El secreto está en la prudencia ignaciana: hacer las cosas como si todo dependiera de ti, y luego negociar con el resultado. Ahí es nada.

El cine nos ha regalado maravillosos anti-héroes que ganaban perdiendo, como Chaplin, Woody Allen, como Forrest Gump, Lee Marvin o Jack Lemmon en El Apartamento. Cómo olvidar el rostro entre atormentado e impenetrable de Clint Eastwood en Los Puentes de Madison, cuando tras haber devuelto la ilusión, el amor y las ganas de vivir a una vencida por la vida Meryl Streep, se aleja solo en su pick up, en mitad de la noche, sin mediar palabra. Es la estampa de la derrota absoluta. De ambos.

Cómo no querer tanto a dos grandes perdedores: Johny y Vienna, o Sterling Hayden y Joan Crawford, en el diálogo desgarrador que mantienen en su reencuentro, en el Western crepuscular Johnny Guitar. Johnny le pide a una recia y temperamental Vienna que le mienta, que le asegure que le ha esperado todos estos años, que habría muerto si él no hubiera vuelto. Vienna le confirma todas sus sospechas sin convicción, con mirada acerada e inexpresiva, a lo que él responde con un lacónico “gracias”. Poco que añadir. Son todos ellos personajes complicados, llenos de aristas y contradicciones, de interrogantes y silencios, los que te ganan el alma sin pretenderlo.

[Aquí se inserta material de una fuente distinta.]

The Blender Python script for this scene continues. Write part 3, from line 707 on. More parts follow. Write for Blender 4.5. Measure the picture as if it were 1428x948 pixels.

Hay que aprender a dignificar la derrota, en lo que tiene de valor, de forjar caracteres. Las personas más bellas que he conocido son aquellas que han conocido el sufrimiento, que han pasado su travesía del desierto y han conseguido salir airosos de todo ello. La gente bella no surge de la nada.

También hay otro tipo de perdedores que no despiertan simpatía alguna. Los terraplanistas de la vida, los negacioncitas del disfrute, los que no arriesgan en la ruleta de la vida. No hay redención para esos.

Yo aún no sé bien si aquél traidor por inesperado abandono de Marisol para echarse en brazos de un producto de gimnasio motorizado fue una derrota, o más un spoiler de lo que vendría después.

Hace unos meses me crucé con ella. Iba encaramada a un flamante Audi descapotable desde el que me dedicó un gesto condescendiente con la cabeza, como queriéndome decir “lo he conseguido”.

Fue la constatación de que en aquél entonces fue ella la que perdió, no tanto por mí, sino por haberse perdido tanto a sí misma.

Y no creo que haya derrota mayor que esa.